C'est une première dans l'Hexagone. La ville de Sarcelles a inauguré ce vendredi 20 janvier son lycée Maryse Condé, en hommage à l'autrice guadeloupéenne qui a spécialement fait le déplacement. Âgée de 85 ans et fatiguée par une santé fragile, Maryse Condé n'a pas pris la parole, mais ne cachait pas son émotion devant la foule rassemblée autour d'elle. "Je suis venue pour montrer à ma fille qu'en tant que femme, on peut réussir", explique ainsi Carine, une habitante de la ville du Val-d'Oise qui compte une grande communauté antillaise. "Je suis honorée, de voir un monument historique, une femme antillaise qui puisse nous représenter."
Comme elle, de nombreux habitants ont fait le déplacement, ainsi que des personnalités du monde politique. Christiane Taubira, ancienne ministre de la Justice, a prolongé son séjour dans l'Hexagone afin d'assister à l'évènement. "Enfin, Maryse est reconnue dans l'immensité de son talent, dans la diversité des sujets qu'elle a traités, dans la constance avec laquelle elle a parlé aux générations à travers sa littérature", s'est-elle réjouie. L'ancienne députée de Guyane a exhorté les élèves à profiter du "plaisir de passer la porte d'un lycée Maryse Condé". "Réjouissez-vous de vous définir sous le marrainage, la tutelle, la protection, la lumière de Maryse Condé."

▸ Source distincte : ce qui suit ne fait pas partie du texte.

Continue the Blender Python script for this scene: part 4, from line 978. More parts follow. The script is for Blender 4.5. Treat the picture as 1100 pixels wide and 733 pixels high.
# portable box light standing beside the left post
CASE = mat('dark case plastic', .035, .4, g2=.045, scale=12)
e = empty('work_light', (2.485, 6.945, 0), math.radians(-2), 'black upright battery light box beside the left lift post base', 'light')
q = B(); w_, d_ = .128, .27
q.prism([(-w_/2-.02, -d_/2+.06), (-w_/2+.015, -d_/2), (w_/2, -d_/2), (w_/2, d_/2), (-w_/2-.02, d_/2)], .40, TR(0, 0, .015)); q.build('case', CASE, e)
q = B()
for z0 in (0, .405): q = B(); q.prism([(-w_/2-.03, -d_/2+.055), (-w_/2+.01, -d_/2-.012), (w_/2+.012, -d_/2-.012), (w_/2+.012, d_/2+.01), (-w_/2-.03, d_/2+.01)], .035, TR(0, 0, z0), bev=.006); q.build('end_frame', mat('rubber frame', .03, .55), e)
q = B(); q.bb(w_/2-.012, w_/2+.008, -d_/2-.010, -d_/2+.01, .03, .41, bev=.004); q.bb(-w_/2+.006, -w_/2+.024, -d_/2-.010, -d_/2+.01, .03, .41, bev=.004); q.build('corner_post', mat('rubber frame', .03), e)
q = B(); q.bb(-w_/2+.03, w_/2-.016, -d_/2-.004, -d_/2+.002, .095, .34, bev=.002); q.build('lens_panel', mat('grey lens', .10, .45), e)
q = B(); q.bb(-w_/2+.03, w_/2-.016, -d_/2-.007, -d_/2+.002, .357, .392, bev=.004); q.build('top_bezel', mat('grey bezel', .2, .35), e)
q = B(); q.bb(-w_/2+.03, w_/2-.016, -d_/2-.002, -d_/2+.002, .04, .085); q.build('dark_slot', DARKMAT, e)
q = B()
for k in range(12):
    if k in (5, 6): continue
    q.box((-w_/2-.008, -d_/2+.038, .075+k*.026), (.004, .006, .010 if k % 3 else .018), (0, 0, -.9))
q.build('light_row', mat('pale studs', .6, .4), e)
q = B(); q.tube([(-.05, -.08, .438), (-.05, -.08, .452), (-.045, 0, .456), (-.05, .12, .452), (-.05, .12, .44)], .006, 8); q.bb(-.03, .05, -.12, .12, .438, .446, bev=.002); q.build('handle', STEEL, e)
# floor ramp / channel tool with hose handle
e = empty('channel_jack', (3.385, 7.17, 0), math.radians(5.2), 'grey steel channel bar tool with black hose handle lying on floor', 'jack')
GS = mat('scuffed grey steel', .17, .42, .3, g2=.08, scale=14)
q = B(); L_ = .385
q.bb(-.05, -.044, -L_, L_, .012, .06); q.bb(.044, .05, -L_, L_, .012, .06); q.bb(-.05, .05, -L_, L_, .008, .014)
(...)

La multiculturalité à l'honneur
L'hommage était souhaité de longue date par la communauté éducative et les élèves de cet établissement, anciennement lycée de la Tourelle. Depuis deux ans, le comité Maryse Condé œuvrait pour que le lycée porte le nom de l'autrice de Moi, Tituba, sorcière de Salem. L'un des objectifs était de mettre en avant la multiculturalité de ce lycée, mais aussi de la ville et plus largement, de la France.
"On est certes en France, mais on est tous d'origines diverses et on est réunis dans un seul et même lycée, et Maryse Condé représente ça", abonde ainsi Mariam, élève membre du comité.
C'est une femme, une femme noire et elle représente la mixité culturelle.
Mariam, élève du lycée
Un symbole d'"universalité" et de "diversité", souligné par le député de la 2e circonscription de Guadeloupe, Christian Baptiste. L'élu a salué "l'excellence" de cet hommage à Maryse Condé, dont le nom a déjà été donné à un collège de sa circonscription, à La Désirade. À ses côtés, George Pau-Langevin, ancienne ministre des Outre-mer, rappelle que la banlieue est souvent dépeinte de manière négative. "Alors que vivre dans la diversité, dans la confrontation et la coexistence des cultures, c'est une richesse", ajoute-t-elle.
Que Maryse Condé soit ici, c'est une manière de mettre en évidence le profit pour tout le monde qu'il y a à reconnaître la diversité de la France.
George Pau-Langevin
Redorer l'image de la banlieue
Élève en seconde, Nourammar espère ainsi que cet hommage sera l'occasion d'un "nouveau départ" pour le lycée, qui souffre d'une image qu'elle estime "salie" à tort. "Ce lycée a un avenir et les élèves peuvent le construire, et sont en train de le faire."
Une fierté partagée par la nouvelle proviseure du lycée, Patricia Germé, arrivée récemment dans l'établissement. Originaire de Martinique, elle explique la "vraie volonté de rompre avec un passé assez tumultueux sur le territoire de Sarcelles" et "d'écrire un nouveau chapitre".
L'an dernier, elle était présente pour la pièce de théâtre préparée par les élèves en hommage à Maryse Condé. "L'atelier théâtre va devenir une option théâtre à la rentrée 2023", se félicite la proviseure. "C'est une vraie opportunité pour nos jeunes. Des jeunes stigmatisés, mais des jeunes avec de vrais talents, de vraies compétences et qui se sont totalement identifiés à Madame Condé."
Née en 1937 à Pointe-à-Pitre, Maryse Condé est l'autrice d'une œuvre de renommée mondiale, grâce notamment à l'épopée historique Ségou, parue dans les années 80. Également professeure et journaliste, en France comme aux États-Unis, en Côte d'Ivoire ou encore au Sénégal, elle connaît pourtant une reconnaissance tardive dans l'Hexagone. En 2018, l'autrice engagée a reçu le prix Nobel "alternatif" de littérature.